Pure Si at $300K$ has equal electron and hole concentration of $1.5\times {10}^{16}/m^3$. Doping by indium increases $n_h$ to $4.5\times {10}^{22}/m^3$. What is $n_e$ in doped silicon?

• A. $5\times {10}^9/m^3$
• B. $1.5\times {10}^{16}/m^3$
• C. $4.5\times {10}^{22}/m^3$
• D. $4.5\times {10}^{16}/m^3$

Answer 1

The correct option is A $5\times {10}^9/m^3$

According to the mass action law, the product of hole concentration $n_h$ and free electron concentration $n_e$ remains constant at constant temperature.

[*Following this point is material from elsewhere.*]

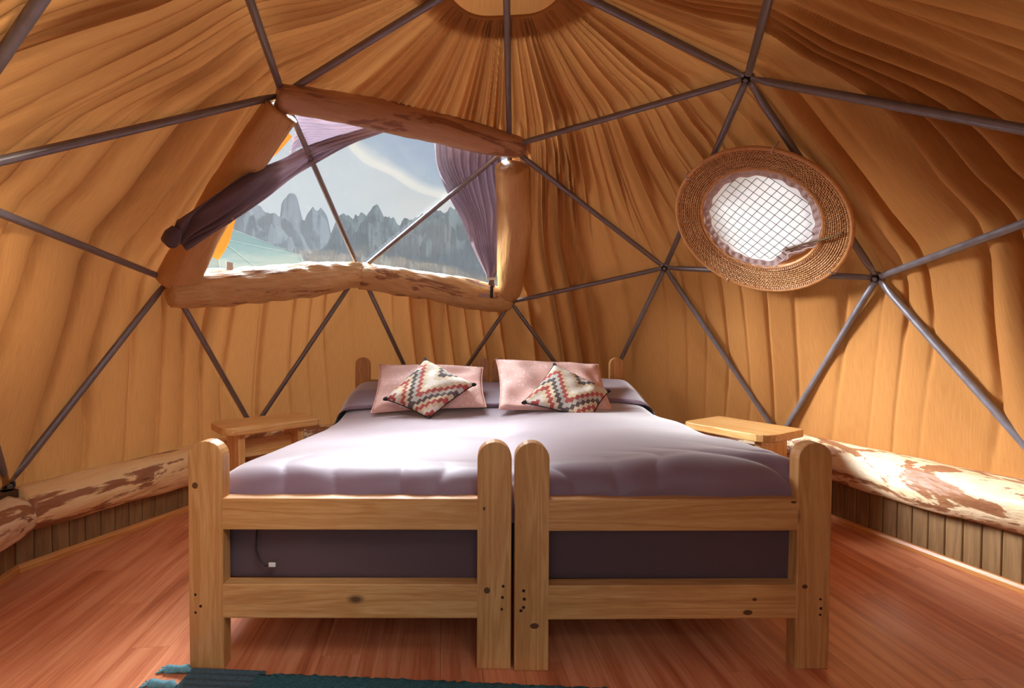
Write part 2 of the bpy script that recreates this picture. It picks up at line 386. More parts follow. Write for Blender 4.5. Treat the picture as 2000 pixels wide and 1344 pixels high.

Let $n_h^{{}^{\prime }}$ be the concentration of the holes before doping and $n_e^{{}^{\prime }}$ be the concentration of the free electrons before doping.
Let $n_h$ be the concentration of the holes after doping and $n_e$ be the concentration of the free electrons after doping

Then, $n_h{n}_e=n_h^{{}^{\prime }}{n}_e^{{}^{\prime }}$
$(1.5\times {10}^{16}{)}^2=4.5\times {10}^{22}\times n_e^{{}^{\prime }}$
$n_e^{{}^{\prime }}=5\times {10}^9/m^3$